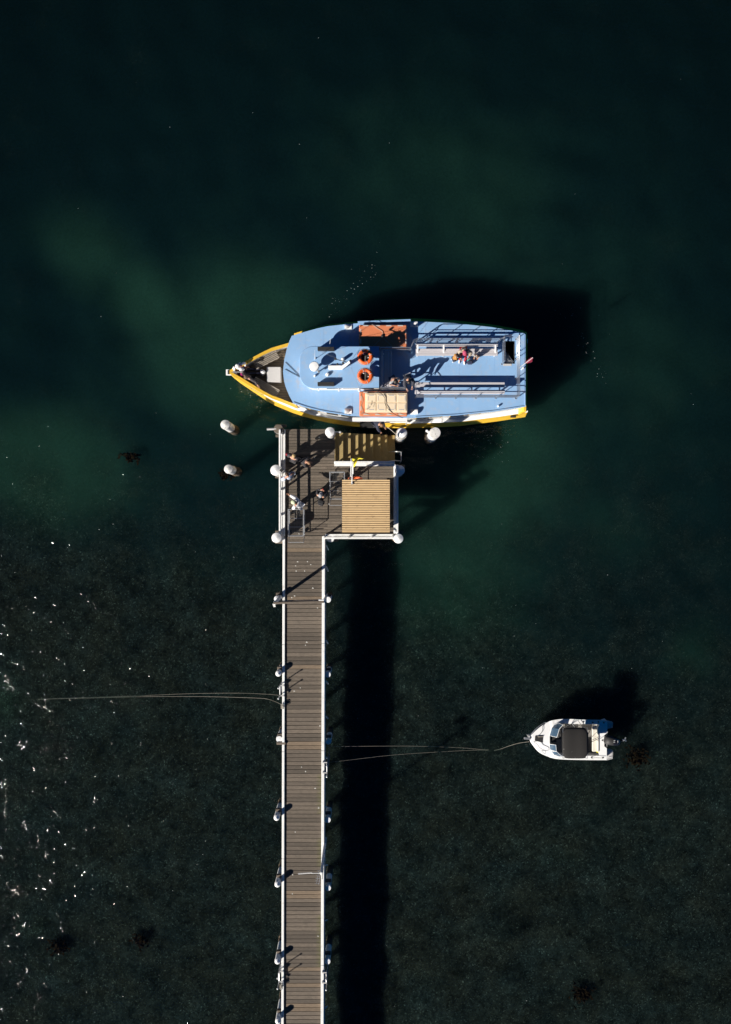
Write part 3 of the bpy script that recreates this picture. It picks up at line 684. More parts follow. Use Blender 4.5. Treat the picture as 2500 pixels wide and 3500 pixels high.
# ------------------------------------------------------------------ lines
def rope(name, pts, label, r=.006, cat='rope', mat=None):
    return mesh_thing(name, MB().tube(curve(pts, 8), r, 6), mat or M_line, label, cat, smooth=60)
rope('mooring_line', [W(963, 2377, 2.1), W(900, 2372, 1.75), W(800, 2369, 1.3), W(650, 2371, .4), W(500, 2377, .0), W(380, 2381, -.2), W(180, 2387, -.35)], 'upper of two thin lines running west from the walkway')
rope('mooring_line', [W(962, 2407, 2.1), W(924, 2392, 1.9), W(880, 2386, 1.6), W(700, 2381, .5), W(500, 2381, .05), W(330, 2385, -.2), W(130, 2390, -.35)], 'lower, heavier of two lines running west from the walkway', .008)
rope('mooring_line', [W(1114, 2552, 1.75), W(1200, 2551, 1.35), W(1400, 2550, .75), W(1560, 2555, .25), W(1640, 2561, .02), W(1672, 2563, -.05)], 'straight upper line from the east side towards the small boat', .008)
rope('mooring_line', [W(1117, 2607, 1.8), W(1200, 2597, 1.4), W(1340, 2581, .9), W(1500, 2570, .35), W(1620, 2564, .02), W(1668, 2564, -.06)], 'slanting lower line from the east ladder towards the small boat', .007)
rope('bow_rope', [W(1690, 2565, -.06), W(1712, 2560, .0), W(1740, 2550, .12), W(1775, 2540, .45), W(1811, 2535, .9)], 'bow rope of the small white boat dipping into the water', .009)
for (px, py, side) in ((966, 2408, 1), (962, 3365, 1)):
    c = W(px, py, 2.2); k_ = MB()
    for i in range(4):
        t_ = torus(c + V(0, -.06 * i, .02 * (i % 2)), .07, .016, (0.2, 1, .1), 14, 6); k_.add(t_.v, t_.f)
    mesh_thing('rope_knot', k_, M_rope, 'knotted rope on the west kerb ' + ('where the long lines end' if py < 3000 else 'below the southern ladder'), 'rope', 'rope knots on the west kerb', smooth=60)
# ------------------------------------------------------------------ ferry
YC, ZU, ZW_ = 7.1, 2.9, 4.15              # centre line, upper deck, wheelhouse roof
fb = thing('ferry', (1.0, YC, 0), 'small yellow-hulled passenger ferry with a pale blue upper deck', 'ferry')
HB = [(-6.95, .02), (-6.6, .30), (-6.04, .68), (-5.33, 1.15), (-4.89, 1.43), (-3.64, 1.945), (-2.5, 2.27), (-1.39, 2.5), (0, 2.64), (2.3, 2.67), (4.79, 2.58), (6.95, 2.31), (8.44, 2.08)]
def hb(x): return lerp(x, HB)
def sheer(x): return lerp(x, [(-6.95, 2.15), (-5.6, 1.95), (-4.2, 1.65), (-3.0, 1.2), (-2.2, 1.0), (6, .98), (8.44, 1.1)])
xs = [-6.95, -6.8, -6.6, -6.3, -6.0, -5.6, -5.2, -4.8, -4.3, -3.8, -3.2, -2.6, -2, -1, 0, 1, 2, 3, 4, 5, 6, 7, 7.8, 8.3, 8.44]
def inset(x): return lerp(x, [(-6.95, .0), (-6.3, .1), (-4, .26), (-2.5, .22), (0, .21), (8.44, .2)])
def hull_ring(x, s):
    b = hb(x); zs = sheer(x); st_ = max(0.0, (-5.9 - x)) * .35
    return [V(x + st_ * 1.2, YC, -.5 + st_ * .5), V(x + st_, YC + s * b * .62, -.32), V(x + st_ * .5, YC + s * b * .9, 0.0), V(x, YC + s * b, .42), V(x, YC + s * (b - inset(x) * .7), zs - .28), V(x, YC + s * max(b - inset(x), .012), zs)]
hl = MB()
for s in (-1, 1): hl.sheet([hull_ring(x, s) for x in xs])
tr_ = [hull_ring(8.44, 1), hull_ring(8.44, -1)]
hl.add(tr_[0] + tr_[1], [(0, 1, 7, 6), (1, 2, 8, 7), (2, 3, 9, 8), (3, 4, 10, 9), (4, 5, 11, 10)])
hull = hl.build('hull', M_yellow, fb, smooth=35)
# yellow stern corner, transom boards up to the deck and rubbing strake under the deck edge
UN = [(968, 1270), (972, 1232), (980, 1196), (990, 1165), (998, 1148), (1020, 1141), (1050, 1132), (1085, 1122.5), (1120, 1115), (1195, 1107), (1280, 1101), (1350, 1098.5), (1420, 1098), (1560, 1105), (1680, 1118), (1715, 1124), (1760, 1132), (1797, 1140)]
US = [(968, 1270), (971, 1300), (978, 1326), (990, 1354), (1003, 1378), (1020, 1384), (1050, 1394), (1085, 1403), (1120, 1410), (1195, 1421), (1280, 1427), (1350, 1429), (1420, 1428), (1560, 1420), (1680, 1408), (1715, 1403), (1760, 1396), (1797, 1390)]
def up(px, py, z=ZU): return W(px, py, z)
XS = sorted(set([968, 970, 972, 976, 980, 985, 990, 998, 1003, 1012, 1020, 1035, 1050, 1085, 1120, 1160, 1195, 1240, 1280, 1350, 1420, 1490, 1560, 1620, 1680, 1724, 1761, 1780, 1797]))
HAT = (1724, 1761, 1165, 1243)
dk = MB(); th = .07
def cols(x):
    return lerp(x, UN), lerp(x, US)
for xa, xb in zip(XS, XS[1:]):
    na, sa = cols(xa); nb, sb = cols(xb)
    segs = [(na, nb, sa, sb)]
    if xa >= HAT[0] and xb <= HAT[1]: segs = [(na, nb, HAT[2], HAT[2]), (HAT[3], HAT[3], sa, sb)]
    for (n1, n2, s1, s2) in segs:
        for z in (ZU, ZU - th):
            dk.add([V(*up(xa, n1).xy, z), V(*up(xa, s1).xy, z), V(*up(xb, s2).xy, z), V(*up(xb, n2).xy, z)], [(0, 1, 2, 3)])
    for tab in (UN, US):
        p, q = up(xa, lerp(xa, tab)), up(xb, lerp(xb, tab)); dk.add([p, q, V(q.x, q.y, ZU - th), V(p.x, p.y, ZU - th)], [(0, 1, 2, 3)])
p, q = up(1797, 1140), up(1797, 1390); dk.add([p, q, V(q.x, q.y, ZU - th), V(p.x, p.y, ZU - th)], [(0, 1, 2, 3)])
h4 = [up(HAT[0], HAT[2]), up(HAT[1], HAT[2]), up(HAT[1], HAT[3]), up(HAT[0], HAT[3])]
for i in range(4):
    p, q = h4[i], h4[(i + 1) % 4]; dk.add([p, q, V(q.x, q.y, ZU - th), V(p.x, p.y, ZU - th)], [(0, 1, 2, 3)])
bm = bmesh.new(); me_ = dk.mesh('upper_deck', M_blue, fb.location); bm.from_mesh(me_); bmesh.ops.remove_doubles(bm, verts=bm.verts, dist=.001); bmesh.ops.recalc_face_normals(bm, faces=bm.faces); bm.to_mesh(me_); bm.free()
deck_o = link('upper_deck', me_, fb)
for px in (1045, 1105, 1205, 1455, 1570, 1690):            # welded plate seams
    a_, b2 = up(px, lerp(px, UN) + 6), up(px, lerp(px, US) - 6)
    MB().box((a_.x, (a_.y + b2.y) / 2, ZU + .002), (.014, a_.y - b2.y, .006)).build('plate_seam', M_blue, fb)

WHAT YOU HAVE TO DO
The pictures should not be reproduced; quote all of the other material exactly.

COMPLETED TASK
Write part 3 of the bpy script that recreates this picture. It picks up at line 684. More parts follow. Use Blender 4.5. Treat the picture as 2500 pixels wide and 3500 pixels high.
# ------------------------------------------------------------------ lines
def rope(name, pts, label, r=.006, cat='rope', mat=None):
    return mesh_thing(name, MB().tube(curve(pts, 8), r, 6), mat or M_line, label, cat, smooth=60)
rope('mooring_line', [W(963, 2377, 2.1), W(900, 2372, 1.75), W(800, 2369, 1.3), W(650, 2371, .4), W(500, 2377, .0), W(380, 2381, -.2), W(180, 2387, -.35)], 'upper of two thin lines running west from the walkway')
rope('mooring_line', [W(962, 2407, 2.1), W(924, 2392, 1.9), W(880, 2386, 1.6), W(700, 2381, .5), W(500, 2381, .05), W(330, 2385, -.2), W(130, 2390, -.35)], 'lower, heavier of two lines running west from the walkway', .008)
rope('mooring_line', [W(1114, 2552, 1.75), W(1200, 2551, 1.35), W(1400, 2550, .75), W(1560, 2555, .25), W(1640, 2561, .02), W(1672, 2563, -.05)], 'straight upper line from the east side towards the small boat', .008)
rope('mooring_line', [W(1117, 2607, 1.8), W(1200, 2597, 1.4), W(1340, 2581, .9), W(1500, 2570, .35), W(1620, 2564, .02), W(1668, 2564, -.06)], 'slanting lower line from the east ladder towards the small boat', .007)
rope('bow_rope', [W(1690, 2565, -.06), W(1712, 2560, .0), W(1740, 2550, .12), W(1775, 2540, .45), W(1811, 2535, .9)], 'bow rope of the small white boat dipping into the water', .009)
for (px, py, side) in ((966, 2408, 1), (962, 3365, 1)):
    c = W(px, py, 2.2); k_ = MB()
    for i in range(4):
        t_ = torus(c + V(0, -.06 * i, .02 * (i % 2)), .07, .016, (0.2, 1, .1), 14, 6); k_.add(t_.v, t_.f)
    mesh_thing('rope_knot', k_, M_rope, 'knotted rope on the west kerb ' + ('where the long lines end' if py < 3000 else 'below the southern ladder'), 'rope', 'rope knots on the west kerb', smooth=60)
# ------------------------------------------------------------------ ferry
YC, ZU, ZW_ = 7.1, 2.9, 4.15              # centre line, upper deck, wheelhouse roof
fb = thing('ferry', (1.0, YC, 0), 'small yellow-hulled passenger ferry with a pale blue upper deck', 'ferry')
HB = [(-6.95, .02), (-6.6, .30), (-6.04, .68), (-5.33, 1.15), (-4.89, 1.43), (-3.64, 1.945), (-2.5, 2.27), (-1.39, 2.5), (0, 2.64), (2.3, 2.67), (4.79, 2.58), (6.95, 2.31), (8.44, 2.08)]
def hb(x): return lerp(x, HB)
def sheer(x): return lerp(x, [(-6.95, 2.15), (-5.6, 1.95), (-4.2, 1.65), (-3.0, 1.2), (-2.2, 1.0), (6, .98), (8.44, 1.1)])
xs = [-6.95, -6.8, -6.6, -6.3, -6.0, -5.6, -5.2, -4.8, -4.3, -3.8, -3.2, -2.6, -2, -1, 0, 1, 2, 3, 4, 5, 6, 7, 7.8, 8.3, 8.44]
def inset(x): return lerp(x, [(-6.95, .0), (-6.3, .1), (-4, .26), (-2.5, .22), (0, .21), (8.44, .2)])
def hull_ring(x, s):
    b = hb(x); zs = sheer(x); st_ = max(0.0, (-5.9 - x)) * .35
    return [V(x + st_ * 1.2, YC, -.5 + st_ * .5), V(x + st_, YC + s * b * .62, -.32), V(x + st_ * .5, YC + s * b * .9, 0.0), V(x, YC + s * b, .42), V(x, YC + s * (b - inset(x) * .7), zs - .28), V(x, YC + s * max(b - inset(x), .012), zs)]
hl = MB()
for s in (-1, 1): hl.sheet([hull_ring(x, s) for x in xs])
tr_ = [hull_ring(8.44, 1), hull_ring(8.44, -1)]
hl.add(tr_[0] + tr_[1], [(0, 1, 7, 6), (1, 2, 8, 7), (2, 3, 9, 8), (3, 4, 10, 9), (4, 5, 11, 10)])
hull = hl.build('hull', M_yellow, fb, smooth=35)
# yellow stern corner, transom boards up to the deck and rubbing strake under the deck edge
UN = [(968, 1270), (972, 1232), (980, 1196), (990, 1165), (998, 1148), (1020, 1141), (1050, 1132), (1085, 1122.5), (1120, 1115), (1195, 1107), (1280, 1101), (1350, 1098.5), (1420, 1098), (1560, 1105), (1680, 1118), (1715, 1124), (1760, 1132), (1797, 1140)]
US = [(968, 1270), (971, 1300), (978, 1326), (990, 1354), (1003, 1378), (1020, 1384), (1050, 1394), (1085, 1403), (1120, 1410), (1195, 1421), (1280, 1427), (1350, 1429), (1420, 1428), (1560, 1420), (1680, 1408), (1715, 1403), (1760, 1396), (1797, 1390)]
def up(px, py, z=ZU): return W(px, py, z)
XS = sorted(set([968, 970, 972, 976, 980, 985, 990, 998, 1003, 1012, 1020, 1035, 1050, 1085, 1120, 1160, 1195, 1240, 1280, 1350, 1420, 1490, 1560, 1620, 1680, 1724, 1761, 1780, 1797]))
HAT = (1724, 1761, 1165, 1243)
dk = MB(); th = .07
def cols(x):
    return lerp(x, UN), lerp(x, US)
for xa, xb in zip(XS, XS[1:]):
    na, sa = cols(xa); nb, sb = cols(xb)
    segs = [(na, nb, sa, sb)]
    if xa >= HAT[0] and xb <= HAT[1]: segs = [(na, nb, HAT[2], HAT[2]), (HAT[3], HAT[3], sa, sb)]
    for (n1, n2, s1, s2) in segs:
        for z in (ZU, ZU - th):
            dk.add([V(*up(xa, n1).xy, z), V(*up(xa, s1).xy, z), V(*up(xb, s2).xy, z), V(*up(xb, n2).xy, z)], [(0, 1, 2, 3)])
    for tab in (UN, US):
        p, q = up(xa, lerp(xa, tab)), up(xb, lerp(xb, tab)); dk.add([p, q, V(q.x, q.y, ZU - th), V(p.x, p.y, ZU - th)], [(0, 1, 2, 3)])
p, q = up(1797, 1140), up(1797, 1390); dk.add([p, q, V(q.x, q.y, ZU - th), V(p.x, p.y, ZU - th)], [(0, 1, 2, 3)])
h4 = [up(HAT[0], HAT[2]), up(HAT[1], HAT[2]), up(HAT[1], HAT[3]), up(HAT[0], HAT[3])]
for i in range(4):
    p, q = h4[i], h4[(i + 1) % 4]; dk.add([p, q, V(q.x, q.y, ZU - th), V(p.x, p.y, ZU - th)], [(0, 1, 2, 3)])
bm = bmesh.new(); me_ = dk.mesh('upper_deck', M_blue, fb.location); bm.from_mesh(me_); bmesh.ops.remove_doubles(bm, verts=bm.verts, dist=.001); bmesh.ops.recalc_face_normals(bm, faces=bm.faces); bm.to_mesh(me_); bm.free()
deck_o = link('upper_deck', me_, fb)
for px in (1045, 1105, 1205, 1455, 1570, 1690):            # welded plate seams
    a_, b2 = up(px, lerp(px, UN) + 6), up(px, lerp(px, US) - 6)
    MB().box((a_.x, (a_.y + b2.y) / 2, ZU + .002), (.014, a_.y - b2.y, .006)).build('plate_seam', M_blue, fb)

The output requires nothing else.